Aim
Please repeat, exactly and with nothing added, the lines running from the line that contains "Write a Blender" to the line that contains "sc.camera = camo", both lines included.

+--

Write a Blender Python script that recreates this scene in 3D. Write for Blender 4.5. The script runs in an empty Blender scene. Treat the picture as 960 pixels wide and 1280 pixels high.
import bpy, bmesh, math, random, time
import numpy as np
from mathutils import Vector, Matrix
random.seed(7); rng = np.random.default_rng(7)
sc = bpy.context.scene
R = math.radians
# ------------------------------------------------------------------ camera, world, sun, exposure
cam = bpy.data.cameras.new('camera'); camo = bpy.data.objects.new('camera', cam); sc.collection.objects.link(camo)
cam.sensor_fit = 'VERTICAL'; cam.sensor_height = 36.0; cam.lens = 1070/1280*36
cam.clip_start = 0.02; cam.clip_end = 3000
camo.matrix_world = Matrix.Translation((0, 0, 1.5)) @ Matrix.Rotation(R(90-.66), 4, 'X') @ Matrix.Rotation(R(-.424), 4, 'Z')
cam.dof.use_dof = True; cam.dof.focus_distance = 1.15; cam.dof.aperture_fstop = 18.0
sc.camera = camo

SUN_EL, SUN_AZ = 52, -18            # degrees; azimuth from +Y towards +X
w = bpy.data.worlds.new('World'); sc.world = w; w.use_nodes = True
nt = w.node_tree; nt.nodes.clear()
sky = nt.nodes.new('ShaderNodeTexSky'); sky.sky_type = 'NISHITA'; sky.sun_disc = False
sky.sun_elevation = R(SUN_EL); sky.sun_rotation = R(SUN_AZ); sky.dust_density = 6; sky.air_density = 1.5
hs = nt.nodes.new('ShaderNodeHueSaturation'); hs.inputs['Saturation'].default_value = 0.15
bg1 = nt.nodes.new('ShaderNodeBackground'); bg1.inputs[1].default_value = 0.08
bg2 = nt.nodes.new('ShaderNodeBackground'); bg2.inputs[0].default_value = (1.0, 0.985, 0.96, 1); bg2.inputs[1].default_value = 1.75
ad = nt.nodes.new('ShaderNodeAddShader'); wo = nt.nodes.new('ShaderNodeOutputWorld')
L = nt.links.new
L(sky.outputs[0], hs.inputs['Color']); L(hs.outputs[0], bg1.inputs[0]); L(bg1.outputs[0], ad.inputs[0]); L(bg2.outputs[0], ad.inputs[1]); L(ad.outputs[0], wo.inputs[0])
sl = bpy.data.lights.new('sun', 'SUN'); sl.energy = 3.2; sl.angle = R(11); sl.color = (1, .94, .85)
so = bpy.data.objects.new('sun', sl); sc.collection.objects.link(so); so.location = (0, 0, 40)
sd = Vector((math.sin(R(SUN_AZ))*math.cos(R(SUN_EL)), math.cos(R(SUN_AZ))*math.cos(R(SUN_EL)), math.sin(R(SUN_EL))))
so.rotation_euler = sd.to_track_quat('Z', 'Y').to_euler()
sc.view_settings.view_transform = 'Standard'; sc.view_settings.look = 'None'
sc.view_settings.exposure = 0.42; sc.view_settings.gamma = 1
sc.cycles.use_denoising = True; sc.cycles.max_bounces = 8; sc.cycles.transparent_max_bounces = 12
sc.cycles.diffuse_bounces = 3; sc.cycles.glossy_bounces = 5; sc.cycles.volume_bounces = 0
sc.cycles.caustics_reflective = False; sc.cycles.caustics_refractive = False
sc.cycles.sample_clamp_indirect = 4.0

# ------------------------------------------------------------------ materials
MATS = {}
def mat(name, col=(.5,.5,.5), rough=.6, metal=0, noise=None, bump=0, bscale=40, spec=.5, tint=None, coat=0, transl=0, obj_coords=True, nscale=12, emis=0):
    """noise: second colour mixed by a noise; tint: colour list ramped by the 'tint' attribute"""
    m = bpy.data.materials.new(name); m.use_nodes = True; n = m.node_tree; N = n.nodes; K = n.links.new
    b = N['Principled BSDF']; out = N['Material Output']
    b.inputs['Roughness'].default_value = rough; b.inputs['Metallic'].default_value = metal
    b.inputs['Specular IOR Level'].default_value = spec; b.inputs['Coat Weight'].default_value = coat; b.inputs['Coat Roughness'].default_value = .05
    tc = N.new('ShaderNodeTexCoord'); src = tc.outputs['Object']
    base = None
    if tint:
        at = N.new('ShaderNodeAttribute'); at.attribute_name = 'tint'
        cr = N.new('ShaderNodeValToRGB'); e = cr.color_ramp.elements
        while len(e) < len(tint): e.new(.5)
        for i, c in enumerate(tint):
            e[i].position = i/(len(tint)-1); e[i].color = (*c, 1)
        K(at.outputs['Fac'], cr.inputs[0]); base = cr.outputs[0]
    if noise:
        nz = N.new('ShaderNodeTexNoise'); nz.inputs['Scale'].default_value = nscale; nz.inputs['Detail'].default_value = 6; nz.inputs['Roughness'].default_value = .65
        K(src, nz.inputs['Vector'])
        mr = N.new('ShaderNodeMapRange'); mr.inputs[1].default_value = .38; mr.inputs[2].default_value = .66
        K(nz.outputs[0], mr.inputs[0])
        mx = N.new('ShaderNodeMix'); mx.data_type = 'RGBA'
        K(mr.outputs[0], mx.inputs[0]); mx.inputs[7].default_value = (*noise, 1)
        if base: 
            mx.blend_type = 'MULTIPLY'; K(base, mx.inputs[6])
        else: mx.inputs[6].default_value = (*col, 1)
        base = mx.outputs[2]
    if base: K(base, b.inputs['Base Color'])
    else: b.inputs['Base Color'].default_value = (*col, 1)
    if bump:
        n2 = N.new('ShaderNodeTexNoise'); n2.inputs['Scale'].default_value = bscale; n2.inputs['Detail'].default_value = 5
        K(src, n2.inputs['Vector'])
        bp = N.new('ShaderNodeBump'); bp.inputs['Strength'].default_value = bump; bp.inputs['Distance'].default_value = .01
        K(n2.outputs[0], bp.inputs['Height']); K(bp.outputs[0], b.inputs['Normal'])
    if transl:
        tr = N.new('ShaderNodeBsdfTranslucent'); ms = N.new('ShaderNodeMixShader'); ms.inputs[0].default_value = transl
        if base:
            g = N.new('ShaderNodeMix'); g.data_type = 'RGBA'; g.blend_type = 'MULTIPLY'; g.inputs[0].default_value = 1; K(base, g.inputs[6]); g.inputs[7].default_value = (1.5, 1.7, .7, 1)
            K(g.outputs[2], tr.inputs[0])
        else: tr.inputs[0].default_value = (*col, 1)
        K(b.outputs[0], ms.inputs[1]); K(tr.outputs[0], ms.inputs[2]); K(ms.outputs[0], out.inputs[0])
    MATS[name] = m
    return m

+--

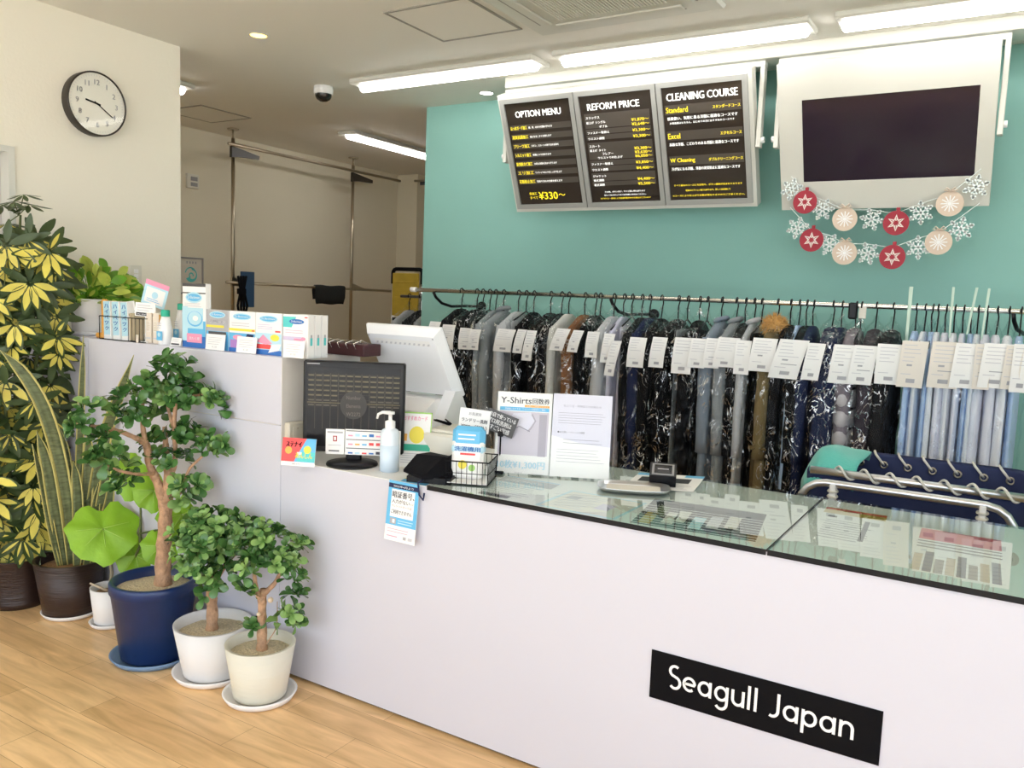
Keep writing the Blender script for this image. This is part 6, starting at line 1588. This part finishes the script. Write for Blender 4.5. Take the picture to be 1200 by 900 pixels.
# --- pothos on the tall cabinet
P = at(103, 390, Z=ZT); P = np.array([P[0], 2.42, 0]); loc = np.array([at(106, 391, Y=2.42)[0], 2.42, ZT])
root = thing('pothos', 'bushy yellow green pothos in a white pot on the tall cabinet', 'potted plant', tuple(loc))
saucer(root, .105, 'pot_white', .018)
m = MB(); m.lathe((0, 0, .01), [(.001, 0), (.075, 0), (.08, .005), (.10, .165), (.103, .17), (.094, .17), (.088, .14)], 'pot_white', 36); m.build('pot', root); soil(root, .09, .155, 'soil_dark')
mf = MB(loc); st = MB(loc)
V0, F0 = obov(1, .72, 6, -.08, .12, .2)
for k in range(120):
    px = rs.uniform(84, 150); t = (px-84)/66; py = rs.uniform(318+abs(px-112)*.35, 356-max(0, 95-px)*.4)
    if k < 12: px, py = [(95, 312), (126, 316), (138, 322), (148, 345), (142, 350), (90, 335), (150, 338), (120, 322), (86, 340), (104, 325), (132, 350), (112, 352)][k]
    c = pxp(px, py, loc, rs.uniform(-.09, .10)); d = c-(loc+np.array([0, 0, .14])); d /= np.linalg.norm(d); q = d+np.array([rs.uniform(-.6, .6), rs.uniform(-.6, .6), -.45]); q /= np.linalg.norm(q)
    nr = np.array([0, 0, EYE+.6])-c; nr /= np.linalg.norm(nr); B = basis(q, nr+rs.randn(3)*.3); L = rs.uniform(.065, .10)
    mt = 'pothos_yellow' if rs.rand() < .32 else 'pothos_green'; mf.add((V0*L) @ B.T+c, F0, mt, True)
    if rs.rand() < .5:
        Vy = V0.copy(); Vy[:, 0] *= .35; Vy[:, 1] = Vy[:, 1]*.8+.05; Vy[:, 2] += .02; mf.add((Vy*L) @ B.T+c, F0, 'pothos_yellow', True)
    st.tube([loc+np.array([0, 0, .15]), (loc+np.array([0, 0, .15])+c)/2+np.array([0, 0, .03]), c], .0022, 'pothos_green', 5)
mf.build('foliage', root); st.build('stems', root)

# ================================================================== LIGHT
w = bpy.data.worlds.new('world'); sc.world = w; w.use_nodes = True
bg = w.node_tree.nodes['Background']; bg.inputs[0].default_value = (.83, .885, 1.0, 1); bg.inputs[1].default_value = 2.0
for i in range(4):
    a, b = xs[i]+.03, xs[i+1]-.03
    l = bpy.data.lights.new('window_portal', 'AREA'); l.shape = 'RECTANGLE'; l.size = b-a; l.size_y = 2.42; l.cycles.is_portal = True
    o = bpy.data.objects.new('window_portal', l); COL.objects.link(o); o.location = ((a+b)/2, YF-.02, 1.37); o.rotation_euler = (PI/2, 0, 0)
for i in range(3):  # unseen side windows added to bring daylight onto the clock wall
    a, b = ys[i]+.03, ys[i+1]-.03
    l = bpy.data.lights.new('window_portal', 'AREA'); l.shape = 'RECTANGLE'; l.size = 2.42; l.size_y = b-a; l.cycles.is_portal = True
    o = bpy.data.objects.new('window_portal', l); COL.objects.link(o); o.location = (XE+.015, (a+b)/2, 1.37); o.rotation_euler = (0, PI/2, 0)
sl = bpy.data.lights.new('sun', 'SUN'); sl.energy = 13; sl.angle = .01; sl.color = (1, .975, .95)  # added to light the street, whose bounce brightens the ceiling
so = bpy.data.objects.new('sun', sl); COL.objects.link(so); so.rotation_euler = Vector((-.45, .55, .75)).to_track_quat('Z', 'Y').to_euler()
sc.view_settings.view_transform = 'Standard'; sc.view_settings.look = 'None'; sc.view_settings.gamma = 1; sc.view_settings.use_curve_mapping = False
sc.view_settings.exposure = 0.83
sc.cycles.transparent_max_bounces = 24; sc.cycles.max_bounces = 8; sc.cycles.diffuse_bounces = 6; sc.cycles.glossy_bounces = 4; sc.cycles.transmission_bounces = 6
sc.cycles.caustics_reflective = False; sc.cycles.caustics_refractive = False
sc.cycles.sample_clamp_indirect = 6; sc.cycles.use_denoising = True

+--

Solution
Write a Blender Python script that recreates this scene in 3D. Write for Blender 4.5. The script runs in an empty Blender scene. Treat the picture as 960 pixels wide and 1280 pixels high.
import bpy, bmesh, math, random, time
import numpy as np
from mathutils import Vector, Matrix
random.seed(7); rng = np.random.default_rng(7)
sc = bpy.context.scene
R = math.radians
# ------------------------------------------------------------------ camera, world, sun, exposure
cam = bpy.data.cameras.new('camera'); camo = bpy.data.objects.new('camera', cam); sc.collection.objects.link(camo)
cam.sensor_fit = 'VERTICAL'; cam.sensor_height = 36.0; cam.lens = 1070/1280*36
cam.clip_start = 0.02; cam.clip_end = 3000
camo.matrix_world = Matrix.Translation((0, 0, 1.5)) @ Matrix.Rotation(R(90-.66), 4, 'X') @ Matrix.Rotation(R(-.424), 4, 'Z')
cam.dof.use_dof = True; cam.dof.focus_distance = 1.15; cam.dof.aperture_fstop = 18.0
sc.camera = camo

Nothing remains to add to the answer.